PROBLEM STATEMENT —
Would you copy out the whole listing exactly as given?

>> start PROVIDED MATERIAL

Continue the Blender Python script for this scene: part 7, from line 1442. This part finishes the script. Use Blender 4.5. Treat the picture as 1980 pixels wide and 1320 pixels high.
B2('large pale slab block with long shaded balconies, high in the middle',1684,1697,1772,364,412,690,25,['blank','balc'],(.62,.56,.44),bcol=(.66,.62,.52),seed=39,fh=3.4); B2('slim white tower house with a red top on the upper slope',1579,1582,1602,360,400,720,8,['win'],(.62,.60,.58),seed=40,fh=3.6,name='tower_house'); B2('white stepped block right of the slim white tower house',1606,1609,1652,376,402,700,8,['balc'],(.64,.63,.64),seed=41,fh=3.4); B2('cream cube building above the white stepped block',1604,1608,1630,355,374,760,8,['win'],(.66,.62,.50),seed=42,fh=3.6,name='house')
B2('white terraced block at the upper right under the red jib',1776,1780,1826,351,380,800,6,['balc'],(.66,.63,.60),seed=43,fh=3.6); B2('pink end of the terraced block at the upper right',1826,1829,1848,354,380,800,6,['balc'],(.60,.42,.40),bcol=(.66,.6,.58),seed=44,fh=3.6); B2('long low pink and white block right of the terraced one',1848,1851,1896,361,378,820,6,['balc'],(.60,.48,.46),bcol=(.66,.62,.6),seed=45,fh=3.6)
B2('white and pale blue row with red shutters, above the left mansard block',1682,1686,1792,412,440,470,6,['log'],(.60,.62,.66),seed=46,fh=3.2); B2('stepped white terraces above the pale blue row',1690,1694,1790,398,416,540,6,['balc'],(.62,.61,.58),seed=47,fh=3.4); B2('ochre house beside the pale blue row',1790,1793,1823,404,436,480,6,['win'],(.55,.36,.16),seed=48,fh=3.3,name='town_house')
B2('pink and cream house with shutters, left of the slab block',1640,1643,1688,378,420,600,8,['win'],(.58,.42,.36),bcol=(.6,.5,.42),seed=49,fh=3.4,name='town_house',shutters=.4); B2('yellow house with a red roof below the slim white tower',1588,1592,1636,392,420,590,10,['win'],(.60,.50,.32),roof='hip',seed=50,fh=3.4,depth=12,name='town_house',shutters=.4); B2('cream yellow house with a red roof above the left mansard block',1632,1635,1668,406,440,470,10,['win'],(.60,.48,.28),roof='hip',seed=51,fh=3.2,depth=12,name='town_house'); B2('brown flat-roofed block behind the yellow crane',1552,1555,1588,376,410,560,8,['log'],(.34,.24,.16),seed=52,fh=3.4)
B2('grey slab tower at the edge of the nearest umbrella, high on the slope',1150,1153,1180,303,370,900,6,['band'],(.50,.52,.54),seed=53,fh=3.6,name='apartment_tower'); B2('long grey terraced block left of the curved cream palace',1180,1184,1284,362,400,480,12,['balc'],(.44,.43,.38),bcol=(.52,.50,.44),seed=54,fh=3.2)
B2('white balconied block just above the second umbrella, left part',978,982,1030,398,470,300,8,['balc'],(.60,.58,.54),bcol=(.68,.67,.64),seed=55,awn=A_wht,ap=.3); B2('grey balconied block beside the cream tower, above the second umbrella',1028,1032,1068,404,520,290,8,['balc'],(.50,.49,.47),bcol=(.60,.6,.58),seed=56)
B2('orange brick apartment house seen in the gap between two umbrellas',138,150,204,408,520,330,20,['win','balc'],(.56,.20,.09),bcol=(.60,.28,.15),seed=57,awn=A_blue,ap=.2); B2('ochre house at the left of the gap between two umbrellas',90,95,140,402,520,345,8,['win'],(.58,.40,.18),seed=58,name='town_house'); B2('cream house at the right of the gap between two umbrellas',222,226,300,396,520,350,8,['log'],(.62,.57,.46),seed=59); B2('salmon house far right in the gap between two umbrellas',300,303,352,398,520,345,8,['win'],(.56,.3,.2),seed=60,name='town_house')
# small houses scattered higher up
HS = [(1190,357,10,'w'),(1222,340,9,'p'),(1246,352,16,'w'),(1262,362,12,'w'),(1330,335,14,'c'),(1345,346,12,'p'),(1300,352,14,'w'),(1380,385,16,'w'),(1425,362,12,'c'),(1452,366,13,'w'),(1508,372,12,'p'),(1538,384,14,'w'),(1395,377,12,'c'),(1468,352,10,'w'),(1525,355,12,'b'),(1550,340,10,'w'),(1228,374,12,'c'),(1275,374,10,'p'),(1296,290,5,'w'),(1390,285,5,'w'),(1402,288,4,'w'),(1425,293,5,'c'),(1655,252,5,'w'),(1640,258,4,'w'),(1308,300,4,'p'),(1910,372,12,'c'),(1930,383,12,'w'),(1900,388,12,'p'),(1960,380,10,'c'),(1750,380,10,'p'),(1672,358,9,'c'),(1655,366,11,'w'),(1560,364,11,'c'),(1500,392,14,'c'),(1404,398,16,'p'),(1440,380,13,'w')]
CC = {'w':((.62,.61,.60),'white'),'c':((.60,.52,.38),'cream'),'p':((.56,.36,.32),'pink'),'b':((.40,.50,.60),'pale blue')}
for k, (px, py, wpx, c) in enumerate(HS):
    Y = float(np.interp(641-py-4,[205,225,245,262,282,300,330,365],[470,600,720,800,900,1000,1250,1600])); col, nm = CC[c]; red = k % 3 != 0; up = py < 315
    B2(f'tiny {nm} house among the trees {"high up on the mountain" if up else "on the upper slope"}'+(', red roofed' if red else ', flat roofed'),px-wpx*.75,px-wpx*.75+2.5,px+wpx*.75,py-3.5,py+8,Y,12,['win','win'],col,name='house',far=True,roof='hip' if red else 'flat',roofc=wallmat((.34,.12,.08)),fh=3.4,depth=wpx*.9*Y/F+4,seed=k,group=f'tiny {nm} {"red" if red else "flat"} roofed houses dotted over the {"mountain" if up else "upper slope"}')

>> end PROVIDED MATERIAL

EXERCISE OUTPUT —
Continue the Blender Python script for this scene: part 7, from line 1442. This part finishes the script. Use Blender 4.5. Treat the picture as 1980 pixels wide and 1320 pixels high.
B2('large pale slab block with long shaded balconies, high in the middle',1684,1697,1772,364,412,690,25,['blank','balc'],(.62,.56,.44),bcol=(.66,.62,.52),seed=39,fh=3.4); B2('slim white tower house with a red top on the upper slope',1579,1582,1602,360,400,720,8,['win'],(.62,.60,.58),seed=40,fh=3.6,name='tower_house'); B2('white stepped block right of the slim white tower house',1606,1609,1652,376,402,700,8,['balc'],(.64,.63,.64),seed=41,fh=3.4); B2('cream cube building above the white stepped block',1604,1608,1630,355,374,760,8,['win'],(.66,.62,.50),seed=42,fh=3.6,name='house')
B2('white terraced block at the upper right under the red jib',1776,1780,1826,351,380,800,6,['balc'],(.66,.63,.60),seed=43,fh=3.6); B2('pink end of the terraced block at the upper right',1826,1829,1848,354,380,800,6,['balc'],(.60,.42,.40),bcol=(.66,.6,.58),seed=44,fh=3.6); B2('long low pink and white block right of the terraced one',1848,1851,1896,361,378,820,6,['balc'],(.60,.48,.46),bcol=(.66,.62,.6),seed=45,fh=3.6)
B2('white and pale blue row with red shutters, above the left mansard block',1682,1686,1792,412,440,470,6,['log'],(.60,.62,.66),seed=46,fh=3.2); B2('stepped white terraces above the pale blue row',1690,1694,1790,398,416,540,6,['balc'],(.62,.61,.58),seed=47,fh=3.4); B2('ochre house beside the pale blue row',1790,1793,1823,404,436,480,6,['win'],(.55,.36,.16),seed=48,fh=3.3,name='town_house')
B2('pink and cream house with shutters, left of the slab block',1640,1643,1688,378,420,600,8,['win'],(.58,.42,.36),bcol=(.6,.5,.42),seed=49,fh=3.4,name='town_house',shutters=.4); B2('yellow house with a red roof below the slim white tower',1588,1592,1636,392,420,590,10,['win'],(.60,.50,.32),roof='hip',seed=50,fh=3.4,depth=12,name='town_house',shutters=.4); B2('cream yellow house with a red roof above the left mansard block',1632,1635,1668,406,440,470,10,['win'],(.60,.48,.28),roof='hip',seed=51,fh=3.2,depth=12,name='town_house'); B2('brown flat-roofed block behind the yellow crane',1552,1555,1588,376,410,560,8,['log'],(.34,.24,.16),seed=52,fh=3.4)
B2('grey slab tower at the edge of the nearest umbrella, high on the slope',1150,1153,1180,303,370,900,6,['band'],(.50,.52,.54),seed=53,fh=3.6,name='apartment_tower'); B2('long grey terraced block left of the curved cream palace',1180,1184,1284,362,400,480,12,['balc'],(.44,.43,.38),bcol=(.52,.50,.44),seed=54,fh=3.2)
B2('white balconied block just above the second umbrella, left part',978,982,1030,398,470,300,8,['balc'],(.60,.58,.54),bcol=(.68,.67,.64),seed=55,awn=A_wht,ap=.3); B2('grey balconied block beside the cream tower, above the second umbrella',1028,1032,1068,404,520,290,8,['balc'],(.50,.49,.47),bcol=(.60,.6,.58),seed=56)
B2('orange brick apartment house seen in the gap between two umbrellas',138,150,204,408,520,330,20,['win','balc'],(.56,.20,.09),bcol=(.60,.28,.15),seed=57,awn=A_blue,ap=.2); B2('ochre house at the left of the gap between two umbrellas',90,95,140,402,520,345,8,['win'],(.58,.40,.18),seed=58,name='town_house'); B2('cream house at the right of the gap between two umbrellas',222,226,300,396,520,350,8,['log'],(.62,.57,.46),seed=59); B2('salmon house far right in the gap between two umbrellas',300,303,352,398,520,345,8,['win'],(.56,.3,.2),seed=60,name='town_house')
# small houses scattered higher up
HS = [(1190,357,10,'w'),(1222,340,9,'p'),(1246,352,16,'w'),(1262,362,12,'w'),(1330,335,14,'c'),(1345,346,12,'p'),(1300,352,14,'w'),(1380,385,16,'w'),(1425,362,12,'c'),(1452,366,13,'w'),(1508,372,12,'p'),(1538,384,14,'w'),(1395,377,12,'c'),(1468,352,10,'w'),(1525,355,12,'b'),(1550,340,10,'w'),(1228,374,12,'c'),(1275,374,10,'p'),(1296,290,5,'w'),(1390,285,5,'w'),(1402,288,4,'w'),(1425,293,5,'c'),(1655,252,5,'w'),(1640,258,4,'w'),(1308,300,4,'p'),(1910,372,12,'c'),(1930,383,12,'w'),(1900,388,12,'p'),(1960,380,10,'c'),(1750,380,10,'p'),(1672,358,9,'c'),(1655,366,11,'w'),(1560,364,11,'c'),(1500,392,14,'c'),(1404,398,16,'p'),(1440,380,13,'w')]
CC = {'w':((.62,.61,.60),'white'),'c':((.60,.52,.38),'cream'),'p':((.56,.36,.32),'pink'),'b':((.40,.50,.60),'pale blue')}
for k, (px, py, wpx, c) in enumerate(HS):
    Y = float(np.interp(641-py-4,[205,225,245,262,282,300,330,365],[470,600,720,800,900,1000,1250,1600])); col, nm = CC[c]; red = k % 3 != 0; up = py < 315
    B2(f'tiny {nm} house among the trees {"high up on the mountain" if up else "on the upper slope"}'+(', red roofed' if red else ', flat roofed'),px-wpx*.75,px-wpx*.75+2.5,px+wpx*.75,py-3.5,py+8,Y,12,['win','win'],col,name='house',far=True,roof='hip' if red else 'flat',roofc=wallmat((.34,.12,.08)),fh=3.4,depth=wpx*.9*Y/F+4,seed=k,group=f'tiny {nm} {"red" if red else "flat"} roofed houses dotted over the {"mountain" if up else "upper slope"}')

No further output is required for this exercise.